Gesselman and his team analyzed data from 2022 and 2023 surveys of single people in the United States. Respondents aged 18 to 99 were asked to indicate how many times in their lives they had experienced passionate love so far. The average was 2.05 times across the entire sample and increased slightly with participant age.

Not everyone experiences passionate love, as the results show, but the chances increase with age. More than a quarter of people aged 18 to 19 said they had never felt it, and that figure fell to 7.6% among people over 70. Heterosexual men also reported feeling passionate love more times on average than heterosexual women, but no such differences emerged between gay, lesbian, or bisexual men or women.
The findings suggest that passionate love is a widespread but infrequent experience among individuals, the authors write. But a big question remains unstudied, Gesselman says: How do people’s appreciation of these experiences change over the life cycles of their relationships and their own lives? People likely reevaluate their past romantic experiences over time, a phenomenon crucial to understanding survey data like this.

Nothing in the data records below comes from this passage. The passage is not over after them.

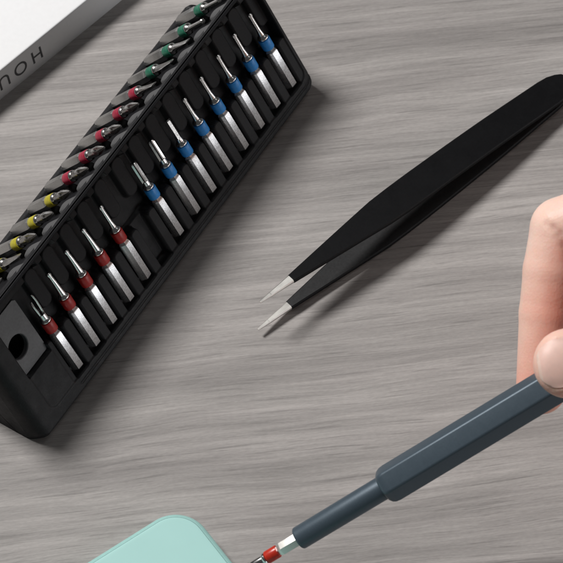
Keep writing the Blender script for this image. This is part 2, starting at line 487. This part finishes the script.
_cache = {}
def bit(mat_world, kind, colour, label, group, short=False):
    root = empty('screwdriver_bit', mat_world)
    tag(root, label, 'screwdriver bit', group)
    def part(key, build, name, m):
        if key not in _cache:
            bm = build(); o = bm_obj(name, bm, m, root, sharp=32); _cache[key] = o
        else:
            o = _cache[key].copy(); col.objects.link(o); o.parent = root
        return o
    def mk(vf):
        def f():
            bm = bmesh.new(); add_vf(bm, vf()); return bm
        return f
    if colour == 'bright_red': part('pen_shank', mk(shank_vf), 'hex_shank', M['tip_steel'])
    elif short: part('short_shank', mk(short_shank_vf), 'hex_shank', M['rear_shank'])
    else: part('shank', mk(shank_vf), 'hex_shank', M['shank'])
    part('band_' + colour, mk(band_vf), 'colour_band', M[colour])
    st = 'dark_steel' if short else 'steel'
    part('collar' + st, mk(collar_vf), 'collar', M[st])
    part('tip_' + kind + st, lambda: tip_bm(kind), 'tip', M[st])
    return root

def front_frame(u, jit=0.0, roll=0.0):
    n, z = face_nz(0.0, 0.0)
    org = O - R * u + NN * n + ZZ * z
    B = NN * cth + ZZ * sth; W = -NN * sth + ZZ * cth
    B = (B + R * jit).normalized()
    m = frame(org, W, B.cross(W), B)
    return m @ Matrix.Rotation(roll, 4, 'Z')
def rear_frame(u, jit=0.0, roll=0.0):
    n, z = rear_nz(0.0, 0.4)
    org = O - R * (u + UREAR) + NN * n + ZZ * z
    B = -NN * c2 + ZZ * s2; W = NN * s2 + ZZ * c2
    B = (B + R * jit).normalized()
    m = frame(org, W, B.cross(W), B)
    return m @ Matrix.Rotation(roll, 4, 'Z')

ORD = ['first', 'second', 'third', 'fourth', 'fifth', 'sixth', 'seventh', 'eighth']
TIPW = {'pin': 'thin rod tip', 'hook': 'tapered rod tip', 'hex': 'wide hexagonal tip', 'star': 'fluted tip',
        'cross': 'cross tip', 'flat': 'flat blade tip', 'spade': 'broad leaf-shaped blade', 'fork': 'two-pronged tip'}
GF, GR = 'screwdriver bits in the front row of the case', 'screwdriver bits in the rear row of the case'
front = [(k, 'blue', t) for k, t in enumerate(['pin', 'pin', 'pin', 'pin', 'pin', 'hex', 'star', 'star'])] + \
        [(k, 'red', t) for k, t in zip(range(9, 14), ['pin', 'hook', 'hook', 'hook', 'fork'])]
cnt = {}
for k, c, t in front:
    i = cnt.get(c, 0); cnt[c] = i + 1
    bit(front_frame(k * PITCH, random.uniform(-.012, .012), random.uniform(-.10, .10)), t, c,
        f'{c}-banded bit, {TIPW[t]}, {ORD[i]} {c} from far end of front row', GF)
rear = [(0, 'green', 'pin'), (1, 'green', 'pin'), (2, 'green', 'flat'), (3, 'green', 'spade')] + \
       [(k, 'crimson', t) for k, t in zip(range(4, 9), ['flat', 'cross', 'cross', 'cross', 'cross'])] + \
       [(k, 'yellow', t) for k, t in zip(range(9, 14), ['cross', 'cross', 'cross', 'spade', 'flat'])]
cnt = {}
for k, c, t in rear:
    i = cnt.get(c, 0); cnt[c] = i + 1
    cw = 'red' if c == 'crimson' else c
    bit(rear_frame(k * PITCH, random.uniform(-.015, .015), random.uniform(-.2, .2)), t, c,
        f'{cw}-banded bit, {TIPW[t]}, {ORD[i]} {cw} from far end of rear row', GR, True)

# ------------------------------------------------------------------ pen screwdriver with its bit
P0 = Vector((-6.05, -92.09, 12.0)); PD = Vector((0.8237, 0.3155, 0.4711)).normalized()
cam_loc = Vector((0.0, -518.6, 855.0))
side = PD.cross((cam_loc - P0).normalized()).normalized()
face = side.cross(PD).normalized()                       # roughly towards the viewer
pen_m = frame(P0, face, PD.cross(face), PD)
pen = empty('pen_screwdriver', pen_m @ Matrix.Rotation(math.radians(-10), 4, 'Z'))
tag(pen, 'slate grey pen screwdriver gripped by the hand with a red-banded bit in its nose', 'screwdriver')
V, F = lathe([(13.5, 1.9), (12.65, 2.0), (12.5, 2.25), (12.5, 2.75), (12.75, 3.0), (13.1, 3.08), (38.2, 3.15), (40.0, 3.15)], 48)
make_obj('barrel', V, F, M['pen'], pen, sharp=40)
def hex_round(apothem, rad, z, seg=7):
    pts = []
    for k in range(6):
        a0 = math.pi / 3 * k + math.pi / 6
        c = (apothem - rad) / math.cos(math.pi / 6)
        cx, cy = c * math.cos(a0), c * math.sin(a0)
        for j in range(seg):
            t = a0 - math.pi / 6 + math.pi / 3 * j / (seg - 1)
            pts.append((cx + rad * math.cos(t), cy + rad * math.sin(t), z))
    return pts
prof = [(38.9, 3.0, 2.6), (38.75, 3.35, 2.6), (38.9, 3.7, 2.4), (39.4, 4.1, 1.6), (40.2, 4.38, 1.2), (41.4, 4.5, 1.0), (60, 4.5, 1.0), (100, 4.5, 1.0), (140, 4.5, 1.0), (147, 4.5, 1.0), (148.2, 4.3, 1.6), (148.8, 3.9, 1.9)]
V, F = loft([hex_round(a, r, z) for z, a, r in prof])
make_obj('handle', V, F, M['pen'], pen, sharp=45)
V, F = lathe([(148.5, 3.3), (150.2, 3.3), (150.8, 3.0), (151, 2.4)], 40)
make_obj('end_cap', V, F, M['steel'], pen, sharp=40)
bm_m = frame(P0 + PD * 21.1, face, -(PD.cross(face)), -PD) @ Matrix.Rotation(math.radians(32), 4, 'Z')
bit(bm_m, 'cross', 'bright_red', 'bright red-banded steel bit fitted in the nose of the pen screwdriver', None)

# ------------------------------------------------------------------ tweezers
TA = Vector((-6.8, -16.2, 0)); TD = Vector((math.cos(math.radians(42.6)), math.sin(math.radians(42.6)), 0))
tw = empty('tweezers', frame(TA, TD, ZZ.cross(TD), ZZ))
tag(tw, 'open black pointed tweezers with bare steel tips lying flat on the table', 'tweezers')
LEN = 119.3
def half_w(s):
    xs = [0, 4, 12, 45, 52, 60, 90, 111, 114.5, 117, 118.5, LEN]; ys = [0.36, 0.72, 1.30, 4.5, 4.72, 4.8, 4.75, 4.6, 4.3, 3.5, 2.6, 1.2]
    return float(np.interp(s, xs, ys))
def low_z(s):
    return float(np.interp(s, [0, 12, 25, 40, 60, 75, 90, 105, 113, 121], [2.3, 1.95, 1.45, 1.0, .78, .78, 1.1, 1.9, 2.3, 2.45]))
def mid_z(s): return 2.9 + 4.2 * (1 - s / 120.0)
def arm_z(s, up):
    lz = low_z(s)
    return 2 * mid_z(s) - lz if up else lz
def arm_off(s, up): return (1.1 if up else -0.6) * (1 - s / 121.0)
def arm_part(s0, s1, up, inset=0.0):
    svals = sorted(set([s0, s1] + [s for s in np.linspace(s0, s1, 90)] + [s for s in (12, 45, 48, 52, 111, 113, 114.5, 116, 117, 118, 118.5, 119) if s0 < s < s1]))
    # smooth the sampled bow
    rings = []; mi = []
    for s in svals:
        hw = half_w(s) - inset; zc = np.mean([arm_z(min(max(s + d, 0), LEN), up) for d in (-6, -3, 0, 3, 6)]) if 4 < s < LEN - 4 else arm_z(s, up)
        oc = arm_off(s, up)
        th = (0.78 if s > 14 else 0.62 + 0.16 * s / 14) - inset     # half thickness
        if s < 12: th *= 0.45 + 0.55 * (s / 12)
        b = min(0.28, hw * .5, th * .5)
        s = s + (2.4 * (1 - s / LEN) if up else 0.0)
        rings.append([(s, oc - hw, zc - th + b), (s, oc - hw + b, zc - th), (s, oc + hw - b, zc - th), (s, oc + hw, zc - th + b),
                      (s, oc + hw, zc + th - b), (s, oc + hw - b, zc + th), (s, oc - hw + b, zc + th), (s, oc - hw, zc + th - b)])
    V, F = loft(rings)
    inner = 1 if up else 5                                  # the side that looks at the other arm
    mi = []
    for i in range(len(rings) - 1):
        for j in range(8): mi.append(1 if (j == inner) else 0)
    mi += [0, 0]
    return V, F, mi
for up in (True, False):
    V, F, mi = arm_part(11.5, LEN, up)
    arm = make_obj('arm', V, F, [M['tweezer'], M['tweezer_inner']], tw, sharp=28, midx=mi)
    V, F, mi = arm_part(0.0, 11.9, up, 0.06)
    make_obj('tip', V, F, M['tip_steel'], arm, sharp=28)
bm = bmesh.new()
bmesh.ops.create_cube(bm, size=1)
bmesh.ops.scale(bm, vec=(8, 7.4, 1.2), verts=bm.verts[:])
bmesh.ops.translate(bm, vec=(113.0, 0, 3.3), verts=bm.verts[:])
bm_obj('rear_spacer', bm, M['tweezer'], tw)

# ------------------------------------------------------------------ mint phone
e1 = Vector((0.8141, 0.5807, 0)); e2 = Vector((0.5807, -0.8141, 0))
corner = Vector((-25.4, -71.4, 0))
ph_c = corner - e1 * 36 + e2 * 74
ph = empty('mobile_phone', frame(ph_c, e1, -e2, ZZ))
tag(ph, 'mint green phone with rounded corners lying flat on the table below the pen tip', 'phone')
def rrect(hx, hy, r, z, seg=16):
    pts = []
    for cx, cy, a in ((hx - r, hy - r, 0), (-hx + r, hy - r, 90), (-hx + r, -hy + r, 180), (hx - r, -hy + r, 270)):
        for j in range(seg):
            t = math.radians(a + 90 * j / (seg - 1))
            pts.append((cx + r * math.cos(t), cy + r * math.sin(t), z))
    return pts
rings = []
for d, z in [(1.6, .05), (.6, .35), (.1, 1.1), (0, 2.2), (0, 4.0)] + [(2.2 - 2.2 * math.cos(t), 5.85 + 2.2 * math.sin(t)) for t in [math.radians(a) for a in (0, 12, 24, 36, 48, 58, 66, 73)]]:
    rings.append(rrect(36 - d, 74 - d, 9.4 - d, z))
V, F = loft(rings, True, False)
make_obj('rim', V, F, M['mint_rim'], ph, sharp=None)
V, F = loft([rrect(36 - d, 74 - d, 9.4 - d, z) for d, z in ((1.58, 7.5), (1.60, 7.93), (1.72, 8.01), (2.0, 8.06), (2.6, 8.08))])
make_obj('back_panel', V, F, M['mint'], ph, sharp=40)

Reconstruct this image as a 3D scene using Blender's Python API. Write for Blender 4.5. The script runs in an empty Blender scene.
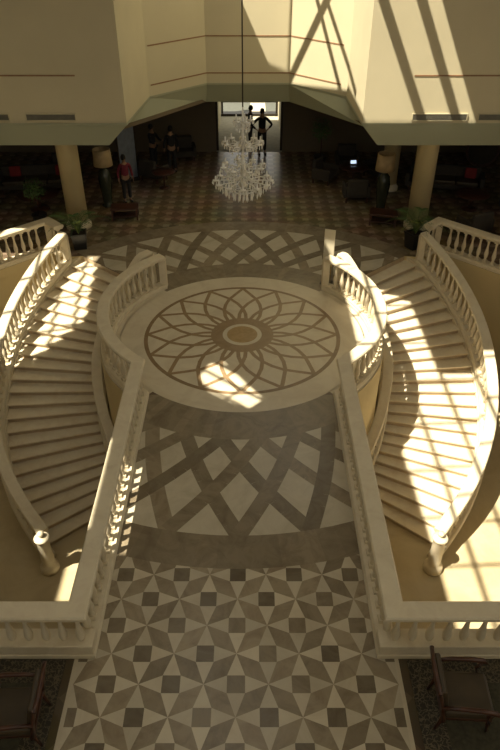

One of the main limitations of the study is that it included people of all ages, who would have had different periods of time to accumulate relationship experience. Additionally, the study only included single people, who make up about 31% of the U.S. adult population. The results of a similar survey of all adults, including those with romantic partners, would likely be very different. People in relationships are likely to have experienced passionate love at least once, so a survey that excludes them may not reveal the full picture of this phenomenon, notes Jaimie Krems, a social psychologist at the University of California, Los Angeles, who was not involved in the study.
Passionate love can also exist outside of romantic relationships. As the proportion of single people in the U.S. population continues to grow, it’s increasingly important to understand the role these platonic relationships play in people’s lives, Krems says. “I think it’s part of the human repertoire to feel passionate love” in romantic and non-romantic relationships, she says.